Challenge →
Output each line of the material exactly as it stands.

..........

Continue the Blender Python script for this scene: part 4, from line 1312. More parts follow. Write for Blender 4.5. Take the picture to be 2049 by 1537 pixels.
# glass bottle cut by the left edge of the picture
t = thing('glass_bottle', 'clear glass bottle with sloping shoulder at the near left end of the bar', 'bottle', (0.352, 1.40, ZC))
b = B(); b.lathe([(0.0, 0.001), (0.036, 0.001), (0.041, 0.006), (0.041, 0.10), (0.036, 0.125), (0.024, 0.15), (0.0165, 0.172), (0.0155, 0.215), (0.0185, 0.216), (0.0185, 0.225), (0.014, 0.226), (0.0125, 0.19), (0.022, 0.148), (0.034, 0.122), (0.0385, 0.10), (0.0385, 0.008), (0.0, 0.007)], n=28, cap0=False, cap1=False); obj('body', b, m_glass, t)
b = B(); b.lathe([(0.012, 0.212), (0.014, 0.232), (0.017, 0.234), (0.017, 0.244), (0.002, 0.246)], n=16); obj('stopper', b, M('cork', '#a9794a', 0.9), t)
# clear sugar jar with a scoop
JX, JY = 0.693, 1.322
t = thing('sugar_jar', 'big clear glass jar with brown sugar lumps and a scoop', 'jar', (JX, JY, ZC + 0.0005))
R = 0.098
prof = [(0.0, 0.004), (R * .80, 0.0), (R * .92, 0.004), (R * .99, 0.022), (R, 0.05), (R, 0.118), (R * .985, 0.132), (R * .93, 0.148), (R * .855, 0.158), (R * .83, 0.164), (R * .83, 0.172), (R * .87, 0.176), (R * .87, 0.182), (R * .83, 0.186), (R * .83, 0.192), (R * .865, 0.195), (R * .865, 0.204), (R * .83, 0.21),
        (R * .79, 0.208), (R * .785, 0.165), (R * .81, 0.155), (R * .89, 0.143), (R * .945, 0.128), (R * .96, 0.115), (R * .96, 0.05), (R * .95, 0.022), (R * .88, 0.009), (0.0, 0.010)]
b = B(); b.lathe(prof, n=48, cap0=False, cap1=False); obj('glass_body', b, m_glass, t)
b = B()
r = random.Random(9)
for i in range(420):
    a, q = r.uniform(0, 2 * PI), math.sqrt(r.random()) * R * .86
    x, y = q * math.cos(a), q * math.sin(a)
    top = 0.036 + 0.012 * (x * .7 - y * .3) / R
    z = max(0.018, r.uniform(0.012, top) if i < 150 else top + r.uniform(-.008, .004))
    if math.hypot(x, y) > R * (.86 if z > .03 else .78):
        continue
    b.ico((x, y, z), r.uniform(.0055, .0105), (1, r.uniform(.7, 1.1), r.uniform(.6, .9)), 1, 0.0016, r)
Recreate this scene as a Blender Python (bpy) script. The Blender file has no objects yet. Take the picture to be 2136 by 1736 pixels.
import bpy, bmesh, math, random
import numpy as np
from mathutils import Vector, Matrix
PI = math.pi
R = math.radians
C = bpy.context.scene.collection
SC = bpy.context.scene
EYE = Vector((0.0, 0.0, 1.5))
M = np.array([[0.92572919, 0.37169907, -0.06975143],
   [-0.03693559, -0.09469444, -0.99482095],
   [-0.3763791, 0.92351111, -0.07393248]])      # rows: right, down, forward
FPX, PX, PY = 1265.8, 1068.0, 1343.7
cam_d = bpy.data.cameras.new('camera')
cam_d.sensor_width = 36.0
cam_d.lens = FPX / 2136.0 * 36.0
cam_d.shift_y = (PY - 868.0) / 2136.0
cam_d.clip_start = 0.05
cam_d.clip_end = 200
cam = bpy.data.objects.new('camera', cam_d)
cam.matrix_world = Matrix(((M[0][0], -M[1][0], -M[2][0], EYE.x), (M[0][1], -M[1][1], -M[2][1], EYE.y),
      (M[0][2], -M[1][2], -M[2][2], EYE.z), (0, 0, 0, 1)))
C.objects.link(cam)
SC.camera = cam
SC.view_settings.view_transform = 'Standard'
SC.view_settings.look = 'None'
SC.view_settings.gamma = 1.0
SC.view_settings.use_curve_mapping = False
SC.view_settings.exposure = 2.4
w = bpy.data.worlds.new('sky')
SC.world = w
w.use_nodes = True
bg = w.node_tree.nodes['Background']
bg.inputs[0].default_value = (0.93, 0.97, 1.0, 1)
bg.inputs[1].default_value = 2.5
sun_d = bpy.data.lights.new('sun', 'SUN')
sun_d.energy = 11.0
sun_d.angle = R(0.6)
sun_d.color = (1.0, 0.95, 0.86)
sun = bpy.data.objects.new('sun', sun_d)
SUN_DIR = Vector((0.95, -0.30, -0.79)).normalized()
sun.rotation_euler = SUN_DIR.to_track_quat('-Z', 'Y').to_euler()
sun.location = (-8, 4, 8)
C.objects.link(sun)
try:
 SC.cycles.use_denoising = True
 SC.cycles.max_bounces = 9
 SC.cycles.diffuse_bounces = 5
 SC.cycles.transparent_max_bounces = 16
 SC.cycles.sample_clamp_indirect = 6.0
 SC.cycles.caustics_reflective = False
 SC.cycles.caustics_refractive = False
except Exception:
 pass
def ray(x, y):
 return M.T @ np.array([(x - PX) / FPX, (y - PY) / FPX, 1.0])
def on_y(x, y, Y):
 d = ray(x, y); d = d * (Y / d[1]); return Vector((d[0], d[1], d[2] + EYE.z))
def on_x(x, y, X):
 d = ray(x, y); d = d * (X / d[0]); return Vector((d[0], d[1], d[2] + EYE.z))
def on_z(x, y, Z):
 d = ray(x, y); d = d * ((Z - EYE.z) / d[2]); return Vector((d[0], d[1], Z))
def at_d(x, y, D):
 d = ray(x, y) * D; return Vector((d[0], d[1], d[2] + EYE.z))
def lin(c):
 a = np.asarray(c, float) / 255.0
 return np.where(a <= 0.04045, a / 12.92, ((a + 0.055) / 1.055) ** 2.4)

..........

Expected output →
Continue the Blender Python script for this scene: part 4, from line 1312. More parts follow. Write for Blender 4.5. Take the picture to be 2049 by 1537 pixels.
# glass bottle cut by the left edge of the picture
t = thing('glass_bottle', 'clear glass bottle with sloping shoulder at the near left end of the bar', 'bottle', (0.352, 1.40, ZC))
b = B(); b.lathe([(0.0, 0.001), (0.036, 0.001), (0.041, 0.006), (0.041, 0.10), (0.036, 0.125), (0.024, 0.15), (0.0165, 0.172), (0.0155, 0.215), (0.0185, 0.216), (0.0185, 0.225), (0.014, 0.226), (0.0125, 0.19), (0.022, 0.148), (0.034, 0.122), (0.0385, 0.10), (0.0385, 0.008), (0.0, 0.007)], n=28, cap0=False, cap1=False); obj('body', b, m_glass, t)
b = B(); b.lathe([(0.012, 0.212), (0.014, 0.232), (0.017, 0.234), (0.017, 0.244), (0.002, 0.246)], n=16); obj('stopper', b, M('cork', '#a9794a', 0.9), t)
# clear sugar jar with a scoop
JX, JY = 0.693, 1.322
t = thing('sugar_jar', 'big clear glass jar with brown sugar lumps and a scoop', 'jar', (JX, JY, ZC + 0.0005))
R = 0.098
prof = [(0.0, 0.004), (R * .80, 0.0), (R * .92, 0.004), (R * .99, 0.022), (R, 0.05), (R, 0.118), (R * .985, 0.132), (R * .93, 0.148), (R * .855, 0.158), (R * .83, 0.164), (R * .83, 0.172), (R * .87, 0.176), (R * .87, 0.182), (R * .83, 0.186), (R * .83, 0.192), (R * .865, 0.195), (R * .865, 0.204), (R * .83, 0.21),
        (R * .79, 0.208), (R * .785, 0.165), (R * .81, 0.155), (R * .89, 0.143), (R * .945, 0.128), (R * .96, 0.115), (R * .96, 0.05), (R * .95, 0.022), (R * .88, 0.009), (0.0, 0.010)]
b = B(); b.lathe(prof, n=48, cap0=False, cap1=False); obj('glass_body', b, m_glass, t)
b = B()
r = random.Random(9)
for i in range(420):
    a, q = r.uniform(0, 2 * PI), math.sqrt(r.random()) * R * .86
    x, y = q * math.cos(a), q * math.sin(a)
    top = 0.036 + 0.012 * (x * .7 - y * .3) / R
    z = max(0.018, r.uniform(0.012, top) if i < 150 else top + r.uniform(-.008, .004))
    if math.hypot(x, y) > R * (.86 if z > .03 else .78):
        continue
    b.ico((x, y, z), r.uniform(.0055, .0105), (1, r.uniform(.7, 1.1), r.uniform(.6, .9)), 1, 0.0016, r)
Recreate this scene as a Blender Python (bpy) script. The Blender file has no objects yet. Take the picture to be 2136 by 1736 pixels.
import bpy, bmesh, math, random
import numpy as np
from mathutils import Vector, Matrix
PI = math.pi
R = math.radians
C = bpy.context.scene.collection
SC = bpy.context.scene
EYE = Vector((0.0, 0.0, 1.5))
M = np.array([[0.92572919, 0.37169907, -0.06975143],
   [-0.03693559, -0.09469444, -0.99482095],
   [-0.3763791, 0.92351111, -0.07393248]])      # rows: right, down, forward
FPX, PX, PY = 1265.8, 1068.0, 1343.7
cam_d = bpy.data.cameras.new('camera')
cam_d.sensor_width = 36.0
cam_d.lens = FPX / 2136.0 * 36.0
cam_d.shift_y = (PY - 868.0) / 2136.0
cam_d.clip_start = 0.05
cam_d.clip_end = 200
cam = bpy.data.objects.new('camera', cam_d)
cam.matrix_world = Matrix(((M[0][0], -M[1][0], -M[2][0], EYE.x), (M[0][1], -M[1][1], -M[2][1], EYE.y),
      (M[0][2], -M[1][2], -M[2][2], EYE.z), (0, 0, 0, 1)))
C.objects.link(cam)
SC.camera = cam
SC.view_settings.view_transform = 'Standard'
SC.view_settings.look = 'None'
SC.view_settings.gamma = 1.0
SC.view_settings.use_curve_mapping = False
SC.view_settings.exposure = 2.4
w = bpy.data.worlds.new('sky')
SC.world = w
w.use_nodes = True
bg = w.node_tree.nodes['Background']
bg.inputs[0].default_value = (0.93, 0.97, 1.0, 1)
bg.inputs[1].default_value = 2.5
sun_d = bpy.data.lights.new('sun', 'SUN')
sun_d.energy = 11.0
sun_d.angle = R(0.6)
sun_d.color = (1.0, 0.95, 0.86)
sun = bpy.data.objects.new('sun', sun_d)
SUN_DIR = Vector((0.95, -0.30, -0.79)).normalized()
sun.rotation_euler = SUN_DIR.to_track_quat('-Z', 'Y').to_euler()
sun.location = (-8, 4, 8)
C.objects.link(sun)
try:
 SC.cycles.use_denoising = True
 SC.cycles.max_bounces = 9
 SC.cycles.diffuse_bounces = 5
 SC.cycles.transparent_max_bounces = 16
 SC.cycles.sample_clamp_indirect = 6.0
 SC.cycles.caustics_reflective = False
 SC.cycles.caustics_refractive = False
except Exception:
 pass
def ray(x, y):
 return M.T @ np.array([(x - PX) / FPX, (y - PY) / FPX, 1.0])
def on_y(x, y, Y):
 d = ray(x, y); d = d * (Y / d[1]); return Vector((d[0], d[1], d[2] + EYE.z))
def on_x(x, y, X):
 d = ray(x, y); d = d * (X / d[0]); return Vector((d[0], d[1], d[2] + EYE.z))
def on_z(x, y, Z):
 d = ray(x, y); d = d * ((Z - EYE.z) / d[2]); return Vector((d[0], d[1], Z))
def at_d(x, y, D):
 d = ray(x, y) * D; return Vector((d[0], d[1], d[2] + EYE.z))
def lin(c):
 a = np.asarray(c, float) / 255.0
 return np.where(a <= 0.04045, a / 12.92, ((a + 0.055) / 1.055) ** 2.4)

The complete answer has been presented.